The trade has specific entry and target parameters. A sustained close above $3.66 — clearing both the falling wedge upper boundary and the 200-day moving average at $3.56 — is the confirmation signal for aggressive positioning with an initial target toward the 38.2% Fibonacci retracement of the January-to-February decline, which places the first measured upside target near $4.40 to $4.50 per MMBtu. Stop placement below $2.78 — the February 26 low — protects against the scenario where the falling wedge breakout fails and the larger trend reversal thesis reasserts.
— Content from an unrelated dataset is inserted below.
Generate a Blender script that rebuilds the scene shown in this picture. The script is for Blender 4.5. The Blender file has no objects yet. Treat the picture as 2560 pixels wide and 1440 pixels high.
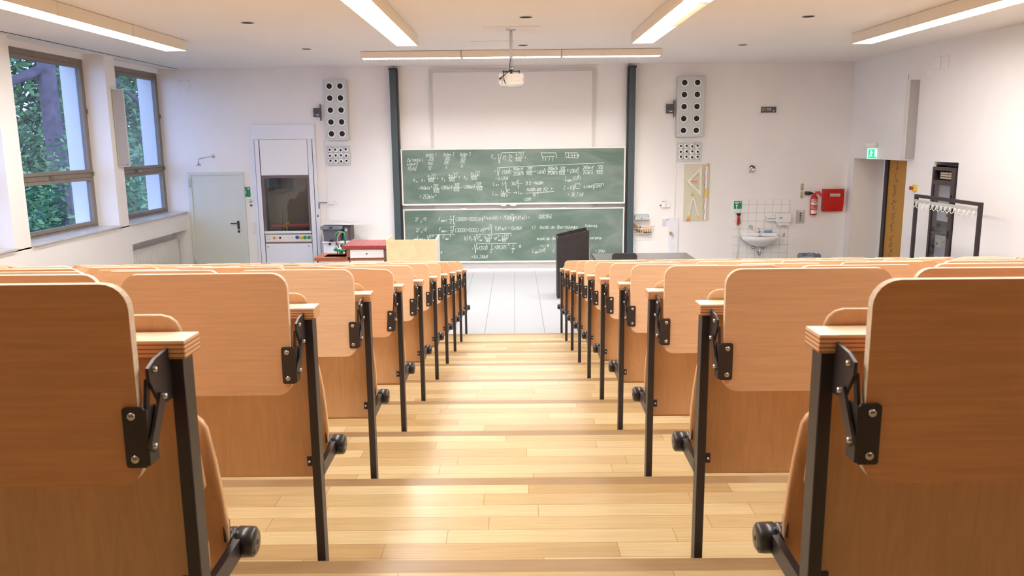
import bpy, bmesh, math, random
from mathutils import Vector, Matrix
random.seed(7)
PI = math.pi
SC = bpy.context.scene
COL = SC.collection

# ------------------------------------------------------------------ camera
FPX, PIT, YAW, ROLL = 2017.88, 0.179934, -0.004629, -0.010133
CAM = Vector((0.0268, 0.0, 2.48))
cy, sy = math.cos(YAW), math.sin(YAW)
cp, sp = math.cos(PIT), math.sin(PIT)
cr, sr = math.cos(ROLL), math.sin(ROLL)
def unyaw(v): return Vector((cy*v[0]+sy*v[1], -sy*v[0]+cy*v[1], v[2]))
RT = unyaw((1, 0, 0)); FW = unyaw((0, cp, -sp)); UPV = unyaw((0, sp, cp))
cam_right = cr*RT + sr*UPV
cam_up = cr*UPV - sr*RT
cd = bpy.data.cameras.new('camera'); cam = bpy.data.objects.new('camera', cd); COL.objects.link(cam)
M = Matrix.Identity(4)
for i in range(3):
    M[i][0], M[i][1], M[i][2], M[i][3] = cam_right[i], cam_up[i], -FW[i], CAM[i]
cam.matrix_world = M
cd.sensor_width = 36; cd.lens = 36*FPX/2560; cd.clip_start = .05; cd.clip_end = 300
cd.dof.use_dof = True; cd.dof.focus_distance = 9.0; cd.dof.aperture_fstop = 11
SC.camera = cam

# ------------------------------------------------------------------ world, exposure
W = bpy.data.worlds.new('world'); SC.world = W; W.use_nodes = True
bgn = W.node_tree.nodes['Background']
bgn.inputs[0].default_value = (0.40, 0.55, 1.0, 1); bgn.inputs[1].default_value = 4.0
SC.view_settings.view_transform = 'Standard'; SC.view_settings.look = 'None'
SC.view_settings.gamma = 1; SC.view_settings.exposure = 0.1
SC.view_settings.use_curve_mapping = False
LAMP = 25.0        # emission strength of the ceiling diffusers
LAMP_COL = (1.0, 0.98, 0.965)

# pixel of the photograph -> point on a real plane (used to read off positions on walls)
def ray(u, v):
    a, b = u-1280, v-720
    a, b = cr*a+sr*b, -sr*a+cr*b
    return unyaw((a/FPX, cp - b/FPX*sp, -sp - b/FPX*cp))
def onY(u, v, y):
    r = ray(u, v); return CAM + r*((y-CAM.y)/r.y)
def onX(u, v, x):
    r = ray(u, v); return CAM + r*((x-CAM.x)/r.x)
def onZ(u, v, z):
    r = ray(u, v); return CAM + r*((z-CAM.z)/r.z)

# ------------------------------------------------------------------ room numbers
XL, XR, D, ZC = -6.29, 6.35, 15.48, 3.865
PITCH, RISE, Y0, ZTOP = .928, .133, 1.421, 2.131
def Yk(k): return Y0 + PITCH*k
def Zup(k): return 1.33 - RISE*k           # tread on the viewer's side of row k
def Zlow(k): return Zup(k) - RISE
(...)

For those using UNG as the vehicle: the contango drag is real, the historical performance is terrible, and position sizing must reflect both the directional view and the structural cost of the instrument. The conditions that make UNG work — backwardation and consistent storage deficits — are partially present but not yet fully established. Direct futures exposure through the April NYMEX contract, or options on natural gas futures, provides cleaner exposure than UNG for anyone with the access. For those limited to ETFs, scaling into UNG on the confirmed break above $3.66 with a pre-defined hold period of no more than four to six weeks limits the contango damage while capturing the directional move if the Qatar disruption extends into April. The risk of the trade is a rapid ceasefire and Hormuz reopening — which would collapse the global LNG premium and send Henry Hub futures back toward $2.80 to $3.00 within days. That risk is real. Position size accordingly.